◆ THE TASK ◆
Copy out the entries in full and with complete accuracy; pictures are excluded.

Entries with scene source code:

+ + + + +

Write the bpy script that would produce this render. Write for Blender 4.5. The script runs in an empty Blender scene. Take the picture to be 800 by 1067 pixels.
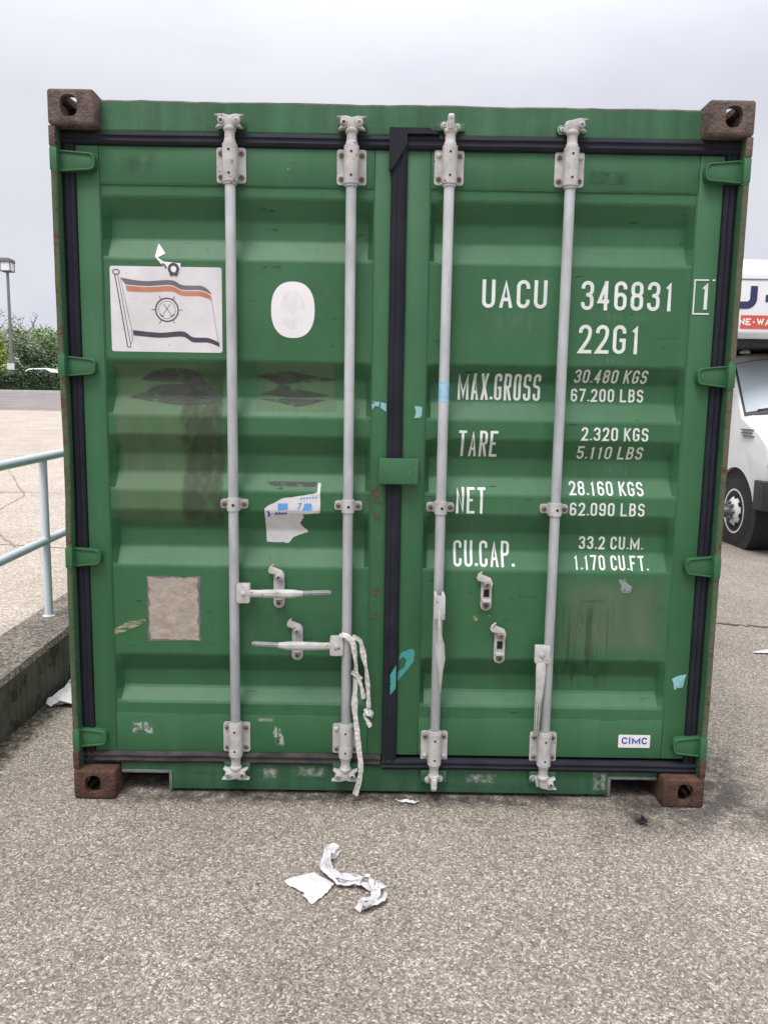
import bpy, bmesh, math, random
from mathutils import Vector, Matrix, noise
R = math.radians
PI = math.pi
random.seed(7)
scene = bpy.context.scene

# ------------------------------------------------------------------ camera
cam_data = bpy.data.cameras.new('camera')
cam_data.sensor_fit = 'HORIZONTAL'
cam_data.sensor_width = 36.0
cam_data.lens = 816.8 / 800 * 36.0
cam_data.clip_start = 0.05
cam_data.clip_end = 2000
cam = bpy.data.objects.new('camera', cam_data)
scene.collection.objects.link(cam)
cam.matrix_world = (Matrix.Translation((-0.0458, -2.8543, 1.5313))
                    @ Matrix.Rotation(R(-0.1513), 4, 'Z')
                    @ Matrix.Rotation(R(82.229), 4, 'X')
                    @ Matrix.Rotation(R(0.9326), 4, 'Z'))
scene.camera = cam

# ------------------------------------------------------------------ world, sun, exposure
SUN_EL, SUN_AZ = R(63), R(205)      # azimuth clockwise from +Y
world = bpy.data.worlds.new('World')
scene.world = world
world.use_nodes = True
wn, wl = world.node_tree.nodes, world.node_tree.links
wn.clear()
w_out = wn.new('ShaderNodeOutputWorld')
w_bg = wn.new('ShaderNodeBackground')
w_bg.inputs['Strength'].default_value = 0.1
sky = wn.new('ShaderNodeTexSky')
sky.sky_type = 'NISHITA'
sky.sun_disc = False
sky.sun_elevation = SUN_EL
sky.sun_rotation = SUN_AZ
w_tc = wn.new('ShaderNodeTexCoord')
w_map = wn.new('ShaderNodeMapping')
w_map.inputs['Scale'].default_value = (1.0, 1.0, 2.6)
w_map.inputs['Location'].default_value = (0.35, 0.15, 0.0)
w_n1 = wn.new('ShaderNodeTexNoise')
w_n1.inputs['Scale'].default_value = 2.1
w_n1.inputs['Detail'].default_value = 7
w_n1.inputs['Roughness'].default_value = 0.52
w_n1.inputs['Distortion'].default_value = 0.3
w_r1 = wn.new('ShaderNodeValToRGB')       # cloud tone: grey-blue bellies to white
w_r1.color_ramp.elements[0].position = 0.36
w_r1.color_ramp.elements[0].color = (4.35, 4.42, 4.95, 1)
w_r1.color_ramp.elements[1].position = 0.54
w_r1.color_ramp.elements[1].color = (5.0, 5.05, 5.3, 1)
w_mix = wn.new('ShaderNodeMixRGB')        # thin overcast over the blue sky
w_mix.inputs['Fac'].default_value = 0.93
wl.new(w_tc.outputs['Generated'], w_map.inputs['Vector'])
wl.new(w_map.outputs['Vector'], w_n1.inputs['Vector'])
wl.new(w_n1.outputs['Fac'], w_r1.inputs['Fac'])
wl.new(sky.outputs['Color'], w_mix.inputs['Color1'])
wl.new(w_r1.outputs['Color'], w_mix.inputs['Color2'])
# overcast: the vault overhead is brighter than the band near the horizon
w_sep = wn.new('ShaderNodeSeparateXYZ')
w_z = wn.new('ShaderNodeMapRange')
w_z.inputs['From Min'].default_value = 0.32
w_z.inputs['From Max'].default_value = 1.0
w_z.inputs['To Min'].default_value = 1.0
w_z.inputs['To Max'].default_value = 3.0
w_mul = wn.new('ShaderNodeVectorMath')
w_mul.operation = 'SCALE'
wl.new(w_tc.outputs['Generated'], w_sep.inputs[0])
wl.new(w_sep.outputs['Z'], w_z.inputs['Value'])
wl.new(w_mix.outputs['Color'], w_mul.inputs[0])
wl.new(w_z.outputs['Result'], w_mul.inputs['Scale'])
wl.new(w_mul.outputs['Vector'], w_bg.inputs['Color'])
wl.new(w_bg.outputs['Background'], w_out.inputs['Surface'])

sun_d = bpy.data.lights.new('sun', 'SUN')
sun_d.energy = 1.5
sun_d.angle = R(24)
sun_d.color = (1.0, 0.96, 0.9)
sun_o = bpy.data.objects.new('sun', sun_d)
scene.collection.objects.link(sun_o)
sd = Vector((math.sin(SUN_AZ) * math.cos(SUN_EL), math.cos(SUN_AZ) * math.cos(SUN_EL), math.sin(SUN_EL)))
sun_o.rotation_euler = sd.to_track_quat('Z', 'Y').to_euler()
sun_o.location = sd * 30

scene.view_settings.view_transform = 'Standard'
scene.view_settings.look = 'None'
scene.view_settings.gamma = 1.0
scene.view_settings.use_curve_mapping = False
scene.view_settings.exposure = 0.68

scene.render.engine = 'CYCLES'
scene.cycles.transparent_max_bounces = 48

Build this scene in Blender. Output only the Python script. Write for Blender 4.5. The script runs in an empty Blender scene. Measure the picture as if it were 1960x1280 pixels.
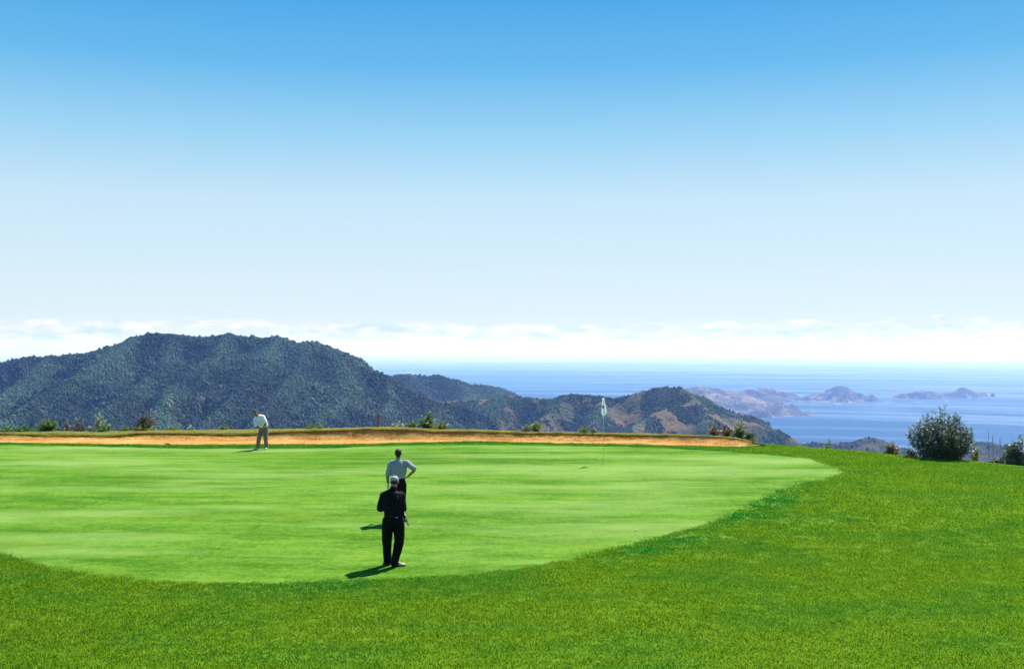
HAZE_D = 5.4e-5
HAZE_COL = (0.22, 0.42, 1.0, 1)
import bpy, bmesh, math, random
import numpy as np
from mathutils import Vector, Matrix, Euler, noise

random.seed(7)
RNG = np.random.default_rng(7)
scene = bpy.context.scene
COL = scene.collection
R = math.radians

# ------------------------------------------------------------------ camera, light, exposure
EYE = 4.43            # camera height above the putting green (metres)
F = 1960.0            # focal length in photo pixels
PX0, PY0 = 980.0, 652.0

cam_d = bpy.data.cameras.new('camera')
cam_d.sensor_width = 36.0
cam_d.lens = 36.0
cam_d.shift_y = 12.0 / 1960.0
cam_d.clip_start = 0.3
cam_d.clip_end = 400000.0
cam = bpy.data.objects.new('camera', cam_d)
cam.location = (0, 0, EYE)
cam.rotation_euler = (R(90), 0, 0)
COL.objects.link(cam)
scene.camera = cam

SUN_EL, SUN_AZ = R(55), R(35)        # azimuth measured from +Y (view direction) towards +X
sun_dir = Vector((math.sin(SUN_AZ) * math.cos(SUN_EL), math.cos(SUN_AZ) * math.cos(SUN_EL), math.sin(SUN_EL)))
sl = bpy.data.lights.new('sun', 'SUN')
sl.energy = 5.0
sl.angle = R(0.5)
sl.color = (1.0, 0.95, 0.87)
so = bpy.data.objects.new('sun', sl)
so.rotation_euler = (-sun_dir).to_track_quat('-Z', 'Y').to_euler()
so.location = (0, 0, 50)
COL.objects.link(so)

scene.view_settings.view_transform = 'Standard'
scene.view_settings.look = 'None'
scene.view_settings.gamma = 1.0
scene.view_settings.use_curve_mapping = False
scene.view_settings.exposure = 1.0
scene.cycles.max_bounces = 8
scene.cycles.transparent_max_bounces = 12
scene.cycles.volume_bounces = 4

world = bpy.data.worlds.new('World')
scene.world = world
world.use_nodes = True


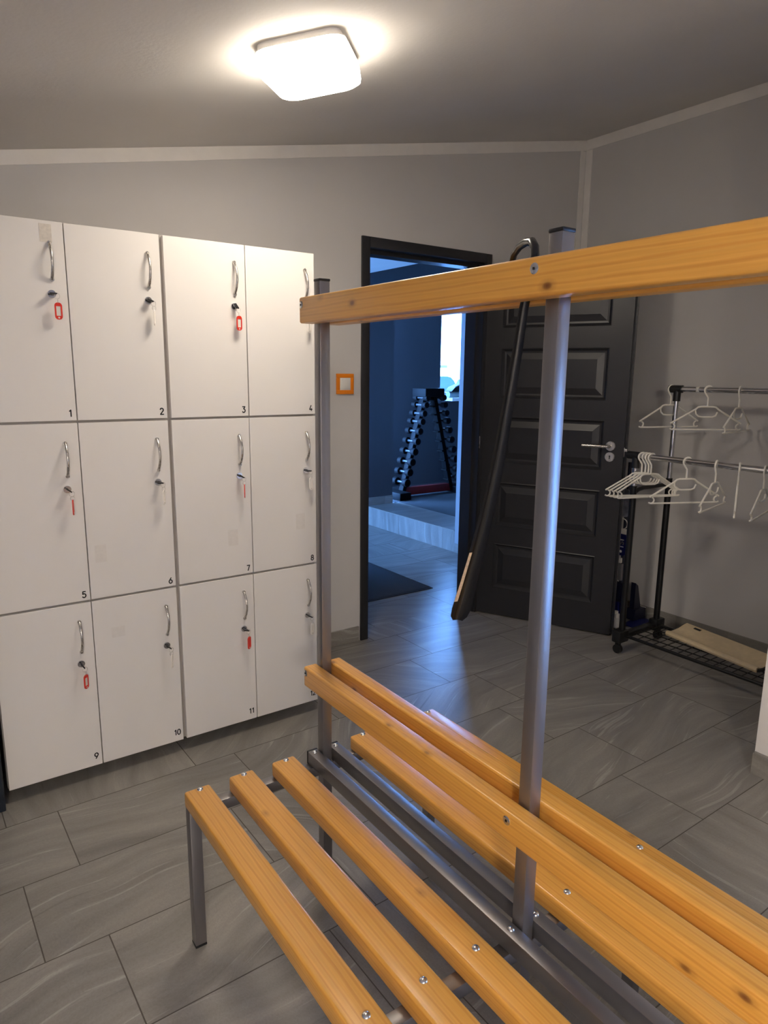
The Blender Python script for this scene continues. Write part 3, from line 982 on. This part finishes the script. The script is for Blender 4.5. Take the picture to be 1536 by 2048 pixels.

+ + + + +

◆ ANSWER TO THE EXERCISE ◆
Write the bpy script that would produce this render. Write for Blender 4.5. The script runs in an empty Blender scene. Take the picture to be 800 by 1067 pixels.
import bpy, bmesh, math, random
from mathutils import Vector, Matrix, noise
R = math.radians
PI = math.pi
random.seed(7)
scene = bpy.context.scene

# ------------------------------------------------------------------ camera
cam_data = bpy.data.cameras.new('camera')
cam_data.sensor_fit = 'HORIZONTAL'
cam_data.sensor_width = 36.0
cam_data.lens = 816.8 / 800 * 36.0
cam_data.clip_start = 0.05
cam_data.clip_end = 2000
cam = bpy.data.objects.new('camera', cam_data)
scene.collection.objects.link(cam)
cam.matrix_world = (Matrix.Translation((-0.0458, -2.8543, 1.5313))
                    @ Matrix.Rotation(R(-0.1513), 4, 'Z')
                    @ Matrix.Rotation(R(82.229), 4, 'X')
                    @ Matrix.Rotation(R(0.9326), 4, 'Z'))
scene.camera = cam

# ------------------------------------------------------------------ world, sun, exposure
SUN_EL, SUN_AZ = R(63), R(205)      # azimuth clockwise from +Y
world = bpy.data.worlds.new('World')
scene.world = world
world.use_nodes = True
wn, wl = world.node_tree.nodes, world.node_tree.links
wn.clear()
w_out = wn.new('ShaderNodeOutputWorld')
w_bg = wn.new('ShaderNodeBackground')
w_bg.inputs['Strength'].default_value = 0.1
sky = wn.new('ShaderNodeTexSky')
sky.sky_type = 'NISHITA'
sky.sun_disc = False
sky.sun_elevation = SUN_EL
sky.sun_rotation = SUN_AZ
w_tc = wn.new('ShaderNodeTexCoord')
w_map = wn.new('ShaderNodeMapping')
w_map.inputs['Scale'].default_value = (1.0, 1.0, 2.6)
w_map.inputs['Location'].default_value = (0.35, 0.15, 0.0)
w_n1 = wn.new('ShaderNodeTexNoise')
w_n1.inputs['Scale'].default_value = 2.1
w_n1.inputs['Detail'].default_value = 7
w_n1.inputs['Roughness'].default_value = 0.52
w_n1.inputs['Distortion'].default_value = 0.3
w_r1 = wn.new('ShaderNodeValToRGB')       # cloud tone: grey-blue bellies to white
w_r1.color_ramp.elements[0].position = 0.36
w_r1.color_ramp.elements[0].color = (4.35, 4.42, 4.95, 1)
w_r1.color_ramp.elements[1].position = 0.54
w_r1.color_ramp.elements[1].color = (5.0, 5.05, 5.3, 1)
w_mix = wn.new('ShaderNodeMixRGB')        # thin overcast over the blue sky
w_mix.inputs['Fac'].default_value = 0.93
wl.new(w_tc.outputs['Generated'], w_map.inputs['Vector'])
wl.new(w_map.outputs['Vector'], w_n1.inputs['Vector'])
wl.new(w_n1.outputs['Fac'], w_r1.inputs['Fac'])
wl.new(sky.outputs['Color'], w_mix.inputs['Color1'])
wl.new(w_r1.outputs['Color'], w_mix.inputs['Color2'])
# overcast: the vault overhead is brighter than the band near the horizon
w_sep = wn.new('ShaderNodeSeparateXYZ')
w_z = wn.new('ShaderNodeMapRange')
w_z.inputs['From Min'].default_value = 0.32
w_z.inputs['From Max'].default_value = 1.0
w_z.inputs['To Min'].default_value = 1.0
w_z.inputs['To Max'].default_value = 3.0
w_mul = wn.new('ShaderNodeVectorMath')
w_mul.operation = 'SCALE'
wl.new(w_tc.outputs['Generated'], w_sep.inputs[0])
wl.new(w_sep.outputs['Z'], w_z.inputs['Value'])
wl.new(w_mix.outputs['Color'], w_mul.inputs[0])
wl.new(w_z.outputs['Result'], w_mul.inputs['Scale'])
wl.new(w_mul.outputs['Vector'], w_bg.inputs['Color'])
wl.new(w_bg.outputs['Background'], w_out.inputs['Surface'])

sun_d = bpy.data.lights.new('sun', 'SUN')
sun_d.energy = 1.5
sun_d.angle = R(24)
sun_d.color = (1.0, 0.96, 0.9)
sun_o = bpy.data.objects.new('sun', sun_d)
scene.collection.objects.link(sun_o)
sd = Vector((math.sin(SUN_AZ) * math.cos(SUN_EL), math.cos(SUN_AZ) * math.cos(SUN_EL), math.sin(SUN_EL)))
sun_o.rotation_euler = sd.to_track_quat('Z', 'Y').to_euler()
sun_o.location = sd * 30

scene.view_settings.view_transform = 'Standard'
scene.view_settings.look = 'None'
scene.view_settings.gamma = 1.0
scene.view_settings.use_curve_mapping = False
scene.view_settings.exposure = 0.68

scene.render.engine = 'CYCLES'
scene.cycles.transparent_max_bounces = 48

Build this scene in Blender. Output only the Python script. Write for Blender 4.5. The script runs in an empty Blender scene. Measure the picture as if it were 1960x1280 pixels.
HAZE_D = 5.4e-5
HAZE_COL = (0.22, 0.42, 1.0, 1)
import bpy, bmesh, math, random
import numpy as np
from mathutils import Vector, Matrix, Euler, noise

random.seed(7)
RNG = np.random.default_rng(7)
scene = bpy.context.scene
COL = scene.collection
R = math.radians

# ------------------------------------------------------------------ camera, light, exposure
EYE = 4.43            # camera height above the putting green (metres)
F = 1960.0            # focal length in photo pixels
PX0, PY0 = 980.0, 652.0

cam_d = bpy.data.cameras.new('camera')
cam_d.sensor_width = 36.0
cam_d.lens = 36.0
cam_d.shift_y = 12.0 / 1960.0
cam_d.clip_start = 0.3
cam_d.clip_end = 400000.0
cam = bpy.data.objects.new('camera', cam_d)
cam.location = (0, 0, EYE)
cam.rotation_euler = (R(90), 0, 0)
COL.objects.link(cam)
scene.camera = cam

SUN_EL, SUN_AZ = R(55), R(35)        # azimuth measured from +Y (view direction) towards +X
sun_dir = Vector((math.sin(SUN_AZ) * math.cos(SUN_EL), math.cos(SUN_AZ) * math.cos(SUN_EL), math.sin(SUN_EL)))
sl = bpy.data.lights.new('sun', 'SUN')
sl.energy = 5.0
sl.angle = R(0.5)
sl.color = (1.0, 0.95, 0.87)
so = bpy.data.objects.new('sun', sl)
so.rotation_euler = (-sun_dir).to_track_quat('-Z', 'Y').to_euler()
so.location = (0, 0, 50)
COL.objects.link(so)

scene.view_settings.view_transform = 'Standard'
scene.view_settings.look = 'None'
scene.view_settings.gamma = 1.0
scene.view_settings.use_curve_mapping = False
scene.view_settings.exposure = 1.0
scene.cycles.max_bounces = 8
scene.cycles.transparent_max_bounces = 12
scene.cycles.volume_bounces = 4

world = bpy.data.worlds.new('World')
scene.world = world
world.use_nodes = True


The Blender Python script for this scene continues. Write part 3, from line 982 on. This part finishes the script. The script is for Blender 4.5. Take the picture to be 1536 by 2048 pixels.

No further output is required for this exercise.